▶ [Given problem] Quote the material below exactly as written, from the first line to the line that holds "FWH = Vector((-math.sin(YAW), math.cos(YAW), 0))", endpoints included.

▶ [Data section]
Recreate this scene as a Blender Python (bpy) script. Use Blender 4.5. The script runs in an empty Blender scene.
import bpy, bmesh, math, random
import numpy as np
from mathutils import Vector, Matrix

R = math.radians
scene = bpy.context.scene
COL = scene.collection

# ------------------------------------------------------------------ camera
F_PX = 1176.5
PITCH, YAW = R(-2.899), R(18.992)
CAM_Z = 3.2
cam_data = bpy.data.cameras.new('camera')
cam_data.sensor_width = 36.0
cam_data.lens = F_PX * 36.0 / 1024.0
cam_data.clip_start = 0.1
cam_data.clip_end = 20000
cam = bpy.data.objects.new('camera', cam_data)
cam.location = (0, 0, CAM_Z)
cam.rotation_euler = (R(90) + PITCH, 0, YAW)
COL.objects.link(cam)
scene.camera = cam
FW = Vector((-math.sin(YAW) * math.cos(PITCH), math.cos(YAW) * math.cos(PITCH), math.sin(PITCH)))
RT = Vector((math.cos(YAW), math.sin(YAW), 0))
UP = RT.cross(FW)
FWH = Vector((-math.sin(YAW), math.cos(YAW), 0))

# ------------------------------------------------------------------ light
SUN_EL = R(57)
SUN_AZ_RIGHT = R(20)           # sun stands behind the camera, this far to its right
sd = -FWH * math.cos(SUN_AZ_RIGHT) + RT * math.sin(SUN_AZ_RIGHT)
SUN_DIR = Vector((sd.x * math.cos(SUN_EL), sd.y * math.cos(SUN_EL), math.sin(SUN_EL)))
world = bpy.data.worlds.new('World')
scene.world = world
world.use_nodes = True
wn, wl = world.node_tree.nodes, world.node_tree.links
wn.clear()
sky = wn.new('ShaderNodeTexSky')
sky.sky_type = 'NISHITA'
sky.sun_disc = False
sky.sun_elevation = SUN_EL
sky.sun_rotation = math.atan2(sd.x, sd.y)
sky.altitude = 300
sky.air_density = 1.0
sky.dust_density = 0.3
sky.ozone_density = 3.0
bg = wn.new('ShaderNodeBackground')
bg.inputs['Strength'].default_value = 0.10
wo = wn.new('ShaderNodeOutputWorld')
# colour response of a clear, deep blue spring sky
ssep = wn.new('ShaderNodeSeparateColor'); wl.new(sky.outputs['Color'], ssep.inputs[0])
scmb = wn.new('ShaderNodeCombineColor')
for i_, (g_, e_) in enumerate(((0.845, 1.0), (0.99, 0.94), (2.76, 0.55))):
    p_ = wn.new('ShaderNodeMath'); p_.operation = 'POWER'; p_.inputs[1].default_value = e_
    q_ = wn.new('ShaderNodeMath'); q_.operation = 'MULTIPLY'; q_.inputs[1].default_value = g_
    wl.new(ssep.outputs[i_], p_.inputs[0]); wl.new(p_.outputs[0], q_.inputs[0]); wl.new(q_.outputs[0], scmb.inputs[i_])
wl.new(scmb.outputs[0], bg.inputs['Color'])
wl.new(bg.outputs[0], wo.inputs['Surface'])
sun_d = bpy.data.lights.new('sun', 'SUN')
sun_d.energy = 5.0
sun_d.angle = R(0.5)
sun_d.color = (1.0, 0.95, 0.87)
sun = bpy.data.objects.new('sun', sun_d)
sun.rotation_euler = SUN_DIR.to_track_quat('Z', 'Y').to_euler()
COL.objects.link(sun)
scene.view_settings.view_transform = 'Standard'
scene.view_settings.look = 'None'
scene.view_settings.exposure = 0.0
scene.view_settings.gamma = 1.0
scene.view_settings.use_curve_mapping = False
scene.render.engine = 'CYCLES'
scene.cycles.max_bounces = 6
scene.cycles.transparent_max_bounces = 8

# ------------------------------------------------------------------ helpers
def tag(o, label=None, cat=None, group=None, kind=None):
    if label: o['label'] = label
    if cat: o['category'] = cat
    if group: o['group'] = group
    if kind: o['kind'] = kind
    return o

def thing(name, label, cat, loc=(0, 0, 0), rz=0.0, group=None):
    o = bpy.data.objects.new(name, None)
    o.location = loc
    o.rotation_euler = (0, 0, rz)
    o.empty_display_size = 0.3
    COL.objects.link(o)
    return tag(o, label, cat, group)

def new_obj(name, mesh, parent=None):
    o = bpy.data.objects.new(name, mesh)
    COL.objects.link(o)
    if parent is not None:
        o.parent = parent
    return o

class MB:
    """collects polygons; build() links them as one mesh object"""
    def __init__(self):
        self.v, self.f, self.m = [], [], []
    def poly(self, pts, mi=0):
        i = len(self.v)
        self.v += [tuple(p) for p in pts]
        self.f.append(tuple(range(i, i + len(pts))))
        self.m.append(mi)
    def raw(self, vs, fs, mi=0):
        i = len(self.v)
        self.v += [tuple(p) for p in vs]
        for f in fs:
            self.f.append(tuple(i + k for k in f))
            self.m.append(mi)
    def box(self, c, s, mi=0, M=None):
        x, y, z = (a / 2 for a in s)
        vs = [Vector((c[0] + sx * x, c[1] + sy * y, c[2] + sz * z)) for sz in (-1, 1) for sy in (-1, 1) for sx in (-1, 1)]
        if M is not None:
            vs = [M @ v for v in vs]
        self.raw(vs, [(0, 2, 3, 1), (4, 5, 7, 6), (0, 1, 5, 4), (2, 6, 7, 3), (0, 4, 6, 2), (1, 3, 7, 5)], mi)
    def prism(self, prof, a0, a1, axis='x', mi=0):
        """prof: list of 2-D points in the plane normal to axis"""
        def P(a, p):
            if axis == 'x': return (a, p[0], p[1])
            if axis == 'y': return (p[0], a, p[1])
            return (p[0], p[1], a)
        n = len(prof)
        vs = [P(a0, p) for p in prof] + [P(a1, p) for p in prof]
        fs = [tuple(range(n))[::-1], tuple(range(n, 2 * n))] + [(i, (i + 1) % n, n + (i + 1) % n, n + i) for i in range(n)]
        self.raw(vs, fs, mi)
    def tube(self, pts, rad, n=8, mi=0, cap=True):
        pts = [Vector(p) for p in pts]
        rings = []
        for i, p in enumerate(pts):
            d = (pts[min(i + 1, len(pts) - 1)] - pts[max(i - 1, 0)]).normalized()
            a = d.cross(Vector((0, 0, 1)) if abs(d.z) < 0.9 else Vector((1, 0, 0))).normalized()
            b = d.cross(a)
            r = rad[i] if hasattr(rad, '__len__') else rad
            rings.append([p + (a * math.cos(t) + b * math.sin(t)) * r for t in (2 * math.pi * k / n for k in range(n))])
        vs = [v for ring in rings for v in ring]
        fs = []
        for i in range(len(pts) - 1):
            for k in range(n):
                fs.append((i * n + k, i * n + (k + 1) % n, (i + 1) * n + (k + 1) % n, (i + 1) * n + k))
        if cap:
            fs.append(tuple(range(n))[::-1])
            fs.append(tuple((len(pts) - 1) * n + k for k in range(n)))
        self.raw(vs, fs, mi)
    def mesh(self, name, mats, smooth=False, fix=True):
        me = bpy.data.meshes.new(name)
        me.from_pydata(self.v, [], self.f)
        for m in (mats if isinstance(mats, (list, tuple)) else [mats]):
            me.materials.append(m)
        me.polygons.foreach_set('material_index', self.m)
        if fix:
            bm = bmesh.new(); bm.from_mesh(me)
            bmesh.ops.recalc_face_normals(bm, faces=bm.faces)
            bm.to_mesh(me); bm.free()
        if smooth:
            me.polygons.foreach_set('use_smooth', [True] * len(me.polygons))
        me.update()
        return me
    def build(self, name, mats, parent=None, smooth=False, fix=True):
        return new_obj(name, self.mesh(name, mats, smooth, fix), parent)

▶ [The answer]
Recreate this scene as a Blender Python (bpy) script. Use Blender 4.5. The script runs in an empty Blender scene.
import bpy, bmesh, math, random
import numpy as np
from mathutils import Vector, Matrix

R = math.radians
scene = bpy.context.scene
COL = scene.collection

# ------------------------------------------------------------------ camera
F_PX = 1176.5
PITCH, YAW = R(-2.899), R(18.992)
CAM_Z = 3.2
cam_data = bpy.data.cameras.new('camera')
cam_data.sensor_width = 36.0
cam_data.lens = F_PX * 36.0 / 1024.0
cam_data.clip_start = 0.1
cam_data.clip_end = 20000
cam = bpy.data.objects.new('camera', cam_data)
cam.location = (0, 0, CAM_Z)
cam.rotation_euler = (R(90) + PITCH, 0, YAW)
COL.objects.link(cam)
scene.camera = cam
FW = Vector((-math.sin(YAW) * math.cos(PITCH), math.cos(YAW) * math.cos(PITCH), math.sin(PITCH)))
RT = Vector((math.cos(YAW), math.sin(YAW), 0))
UP = RT.cross(FW)
FWH = Vector((-math.sin(YAW), math.cos(YAW), 0))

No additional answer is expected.